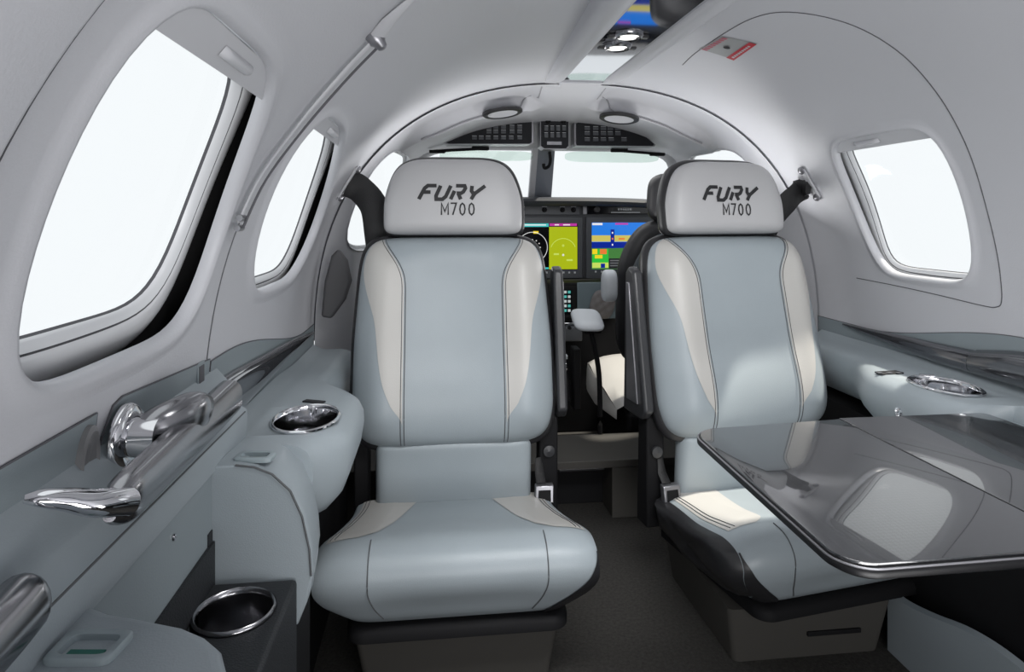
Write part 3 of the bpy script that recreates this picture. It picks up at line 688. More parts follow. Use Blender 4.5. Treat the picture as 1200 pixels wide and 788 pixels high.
def make_seat(cx, k, label):
    """k = +1: aisle is on +x side of the seat (left seat), -1: aisle on -x side"""
    root = thing('cabin_seat', label, 'seat', (cx, 1.22, FLOOR), 'pair of cabin seats facing the viewer')
    C = Vector((cx, 0, 0))
    # ---- backrest
    b0 = Vector((cx, 1.295, .392)); b1 = Vector((cx, 1.395, .806)); V = (b1-b0).normalized(); U = X.copy(); N = U.cross(V).normalized()
    if N.y > 0: N = -N
    H = (b1-b0).length/2; O = (b0+b1)/2
    Wf = lambda v: .2045-.012*smooth01((v+.2)/1.2)-.004*smooth01((-v-.6)/.4)
    def fr(u, vv, a, v): return .050+.016*math.exp(-((abs(u)-.150)/.035)**2)*smooth01((1-v)/.35)*smooth01((v+1)/.3)-.012*(1-min(1, abs(u)/.1)**2)*smooth01((1.0-v)/.5) + .01*math.exp(-((v+.55)/.3)**2)*(1-(u/.21)**2)
    bf = pillow(Wf, H, 7.5, fr, .03); M = frame_map(O, U, V, N)
    br = pillow_mesh(bf, M).build('backrest', BLUE, root, angle=60)
    shf = pillow(lambda v: Wf(v)+.0075, H+.010, 7.5, lambda u, vv, a, v: .030, .055); Ms = frame_map(O-N*.012, U, V, N)
    pillow_mesh(shf, Ms).build('back_shell', BLACK, root, angle=60)
    def surf(u, v, off=.0012):           # v in -1..1
        w = Wf(v)*(max(0, 1-abs(v)**7.5))**(1/7.5); t = bf(max(-1, min(1, u/w)), v); return M((u, t[1], t[2]+off))
    cin = lambda v: .102+.045*smooth01((v-.42)/.58)**1.6
    def cout(v):   # outer curve of the beige inset
        return .186-.034*smooth01((-v-.05)/.75) if v < .35 else .186+.0*v
    for sg in (-1, 1):
        mb = MB()
        def fnb(i, j):
            v = lerp(-.80, .965, j); a = cin(v); lim = Wf(v)*(max(0, 1-abs(v)**7.5))**(1/7.5)*.965
            G = [(-.80, .02), (-.6, .30), (-.3, .50), (0, .54), (.3, .68), (.45, .90), (.55, 1), (1, 1)]
            def gi(q):
                q = max(-.8, min(1, q))
                for (g0, h0_), (g1, h1_) in zip(G, G[1:]):
                    if g0 <= q <= g1: return lerp(h0_, h1_, (q-g0)/(g1-g0))
            gg = sum(gi(v+d_*.05) for d_ in range(-4, 5))/9*(1 if v > -.6 else smooth01((v+.82)/.2))
            b = a+(lim-a)*gg
            return surf(sg*lerp(a, b, i), v, .0010)
        mb.grid(fnb, 12, 60); mb.build('side_inset', BEIGE, br, angle=60)
        for dd in (-.0035, .0035):
            MB().tube([surf(sg*(cin(v)+dd), v, .0016) for v in frange(-.985, .97, 60)], .00075, 6).build('stitching', THREAD, br)
    # ---- headrest
    h0 = Vector((cx, 1.392, .810)); h1 = Vector((cx, 1.418, .972)); Vh = (h1-h0).normalized(); Nh = U.cross(Vh).normalized()
    if Nh.y > 0: Nh = -Nh
    Hh = (h1-h0).length/2; Oh = (h0+h1)/2+Nh*.02
    Wh = lambda v: .1475-.022*smooth01((v+.3)/1.3)
    hf = pillow(Wh, Hh, 4.2, lambda u, vv, a, v: .030+.006*math.cos(v*1.3), .02, p=7, q=9, nb=11); Mh = frame_map(Oh, U, Vh, Nh)
    hd = pillow_mesh(hf, Mh).build('headrest', HEADL, root, angle=60)
    hs = pillow(lambda v: Wh(v)+.0045, Hh+.0055, 4.2, lambda u, vv, a, v: .022, .05, p=7, q=9, nb=11)
    pillow_mesh(hs, frame_map(Oh-Nh*.012+Vh*.003+U*(k*.003), U, Vh, Nh)).build('headrest_shell', BLACK, root, angle=60)
    def hsurf(u, vv):
        v = vv/Hh; N_ = 11 if v < 0 else 4.2; w = Wh(v)*(max(0, 1-abs(v)**N_))**(1/N_); t = hf(u/w, v); return Mh((u, vv, t[2]+.0012))
    letters('FURY', -.073, -.012, .0258, .0290, .0072, .0078, .38, hsurf).build('embroidered_name', INK, hd, smooth=False)
    letters('M700', -.0260, -.045, .0155, .0245, .0036, .0032, 0, hsurf).build('embroidered_number', INK, hd, smooth=False)
    for sx in (-.06, .06): MB().tube([Vector((cx+sx, 1.415, .77)), Vector((cx+sx, 1.43, .85))], .007, 10).build('headrest_post', STEEL, root)
    # ---- lumbar lower panel
    l0 = Vector((cx-.0, 1.322, .262)); l1 = Vector((cx, 1.312, .405)); Vl = (l1-l0).normalized(); Nl = U.cross(Vl).normalized()
    if Nl.y > 0: Nl = -Nl
    lf = pillow(lambda v: .158, (l1-l0).length/2, 22, lambda u, vv, a, v: .028+.004*v, .02, p=16, q=16)
    pillow_mesh(lf, frame_map((l0+l1)/2, U, Vl, Nl)).build('lower_back_panel', BLUE, root, angle=60)
    # ---- cushion
    yF, yR = 1.005, 1.33
    PR = [(yR, .272), (1.25, .284), (1.16, .302), (1.09, .322), (1.045, .333), (1.012, .330), (.994, .318), (.985, .298), (.989, .270), (1.002, .242), (1.020, .218), (1.05, .204), (1.15, .204), (yR, .204)]
    prc = catmull([(0, a, b) for a, b in PR], 5); n = len(prc)
    def at(t):
        t = max(0, min(n-1, t)); k0 = min(n-2, int(t)); return prc[k0].lerp(prc[k0+1], t-k0)
    def wid(p):
        y, z = p.y, p.z; w = .192+.031*smooth01((1.30-y)/.25); w -= .030*smooth01((.29-z)/.08)*smooth01((1.2-y)/.15) + .012*smooth01((.25-z)/.04); return w
    cent = Vector((0, 1.16, .255))
    def cfn(i, j, off=0.0):
        a = 2*i-1; t = j*(n-1); p = at(t); w = wid(p)
        e = abs(a)**11; pp = p.lerp(Vector((0, lerp(p.y, 1.16, .25), lerp(p.z, cent.z, .75))), e*.27)
        crown = .006*(1-a*a)*smooth01((p.z-.24)/.05)
        t2 = (at(t+1)-at(t-1)).normalized(); nn = Vector((0, t2.z, -t2.y))
        if nn.dot(p-cent) < 0: nn = -nn
        dd = nn*(off+crown)
        if abs(a) < .62: dd += nn*(-.0035*(1-(abs(a)/.62)**4)*smooth01((p.z-.21)/.05))
        return Vector((cx+a*w, pp.y+dd.y, pp.z+dd.z))
    ea = lambda i: .5+.5*math.copysign(1-(1-abs(2*i-1))**1.7, 2*i-1)
    sc = MB().grid(lambda i, j: cfn(ea(i), j), 120, 2*(n-1)).build('seat_cushion', BLUE, root, angle=60)
    # side gussets black on the aisle side, blue on the wall side
    for sg in (-1, 1):
        rim = [cfn((sg+1)/2, j/(n-1)) for j in range(n)]; c0 = Vector((cx+sg*.19, 1.16, .255)); mb = MB()
        bl = .034 if (k < 0 and sg == k) else .006
        L = [rim]+[[p.lerp(c0, t)+X*sg*bl*f for p in rim] for t, f in ((.05, .45), (.14, .8), (.3, 1), (.6, 1.05), (.97, 1.05))]
        mb.loops(L, caps=(False, True)); mb.build('side_panel', BLACK if sg == k else BLUED, sc, angle=60, label='black leather side panel' if sg == k else None)
    # black wedge that wraps the aisle front corner
    def wedge(i, j):
        t0, t1 = .43, .80; t = lerp(t0, t1, j); lowk = smooth01((t-t0)/(t1-t0))
        a = lerp(1.0, lerp(.99, .76, lowk**1.2), i); return cfn(.5+.5*k*a, t, .0022)
    MB().grid(wedge, 16, 50).build('corner_wrap', BLACK, sc, angle=60)
    # beige insets on the rear sides of the top, stitched
    for sg in (-1, 1):
        def ins(i, j):
            t = lerp(.0, .30, j); a0 = lerp(.25, .62, j**.45) + .10*max(0, (j-.8)/.2)**2; a1 = .95
            return cfn(.5+.5*sg*lerp(a0, a1, i), t, .0010)
        MB().grid(ins, 40, 60).build('cushion_inset', BEIGE, sc, angle=60)
        for a0 in (.885, .92):
            MB().tube([cfn(.5+.5*sg*a0, t, .0016) for t in frange(0, .29, 30)], .0007, 6).build('stitching', THREAD, sc)
        MB().tube([cfn(.5+.5*sg*.62, t, .0012) for t in frange(.33, .74, 30)], .0009, 6).build('seam', THREAD, sc)
    # ---- black pan below the cushion
    slab([(cx-.175, 1.015), (cx+.178, 1.015), (cx+.19, 1.33), (cx-.19, 1.33)], [.03, .03, .01, .01], .176, .206, 'seat_pan', DARK, root)
    mb = MB()
    rr = .167 if k > 0 else .135
    top = rpoly([(cx-.167, 1.045), (cx+rr, 1.045), (cx+.17, 1.36), (cx-.17, 1.36)], [.012]*4, 5); bot = rpoly([(cx-.150, 1.062), (cx+rr-.015, 1.062), (cx+.16, 1.34), (cx-.16, 1.34)], [.012]*4, 5)
    mb.loops([[Vector((p.x, p.y, .178)) for p in top], [Vector((p.x, p.y, FLOOR+.001)) for p in bot]], caps=(True, True))
    ba = mb.build('seat_base', TAUPE, root, angle=35)
    if k < 0: MB().box((cx-.05*1+.03, 1.050, .118), (cx+.05+.03, 1.062, .126)).build('pull_slot', DARK, ba, bevel=.001)
    # ---- aisle side armrest, recline frame, buckle
    ax = cx+k*.213
    arm = MB().prism([(ax, 1.325, .43), (ax, 1.305, .45), (ax, 1.36, .735), (ax, 1.385, .745), (ax, 1.40, .73), (ax, 1.41, .43)], (k*.022, 0, 0)).build('stowed_armrest', SHELL, root, bevel=.006, segs=3)
    MB().prism([(ax+k*.022, 1.335, .46), (ax+k*.022, 1.375, .71), (ax+k*.022, 1.388, .71), (ax+k*.022, 1.385, .46)], (k*.004, 0, 0)).build('trim_line', STEEL, arm, bevel=.001)
    MB().prism([(ax-k*.035, 1.33, .20), (ax-k*.035, 1.33, .43), (ax-k*.035, 1.37, .45), (ax-k*.035, 1.38, .20)], (k*.04, 0, 0)).build('hinge_bracket', DARK, root, bevel=.004)
    MB().prism([(cx-k*.205, 1.34, .20), (cx-k*.205, 1.34, .43), (cx-k*.205, 1.39, .45), (cx-k*.205, 1.39, .20)], (k*.03, 0, 0)).build('hinge_bracket', DARK, root, bevel=.004)
    MB().lathe(Vector((ax-k*.015, 1.328, .36)), X, Z, -Y_, [(.012, 0), (.012, .006), (.0005, .008)], 18).build('pivot', SHELL, root)
    bx = cx+k*.182; bu = MB().prism([(bx-.019, 1.285, .268), (bx+.019, 1.285, .268), (bx+.021, 1.295, .30), (bx-.017, 1.295, .30)], (0, .016, 0))  .build('belt_buckle', STEEL, root, bevel=.002)
    MB().prism([(bx-.013, 1.2835, .272), (bx+.013, 1.2835, .272), (bx+.014, 1.2915, .292), (bx-.011, 1.2915, .292)], (0, .003, 0)).build('release_face', DARK, bu)
    MB().tube([(bx-.004, 1.305, .30), (bx-.004, 1.325, .315), (bx-.006, 1.33, .345)], [.010, .010, .008], 8, flat=.35).build('belt_strap', WEB, root)
    return root
make_seat(-.306, 1, 'left cabin seat with blue grey leather beside the side cup ledge')
ROT = (Vector((.322, 1.25, 0)), math.radians(9))
make_seat(.322, -1, 'right cabin seat with black side panel behind the table')
ROT = None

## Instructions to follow
Pull out every line containing "that".

## Final result
Write part 3 of the bpy script that recreates this picture. It picks up at line 688. More parts follow. Use Blender 4.5. Treat the picture as 1200 pixels wide and 788 pixels high.
    # black wedge that wraps the aisle front corner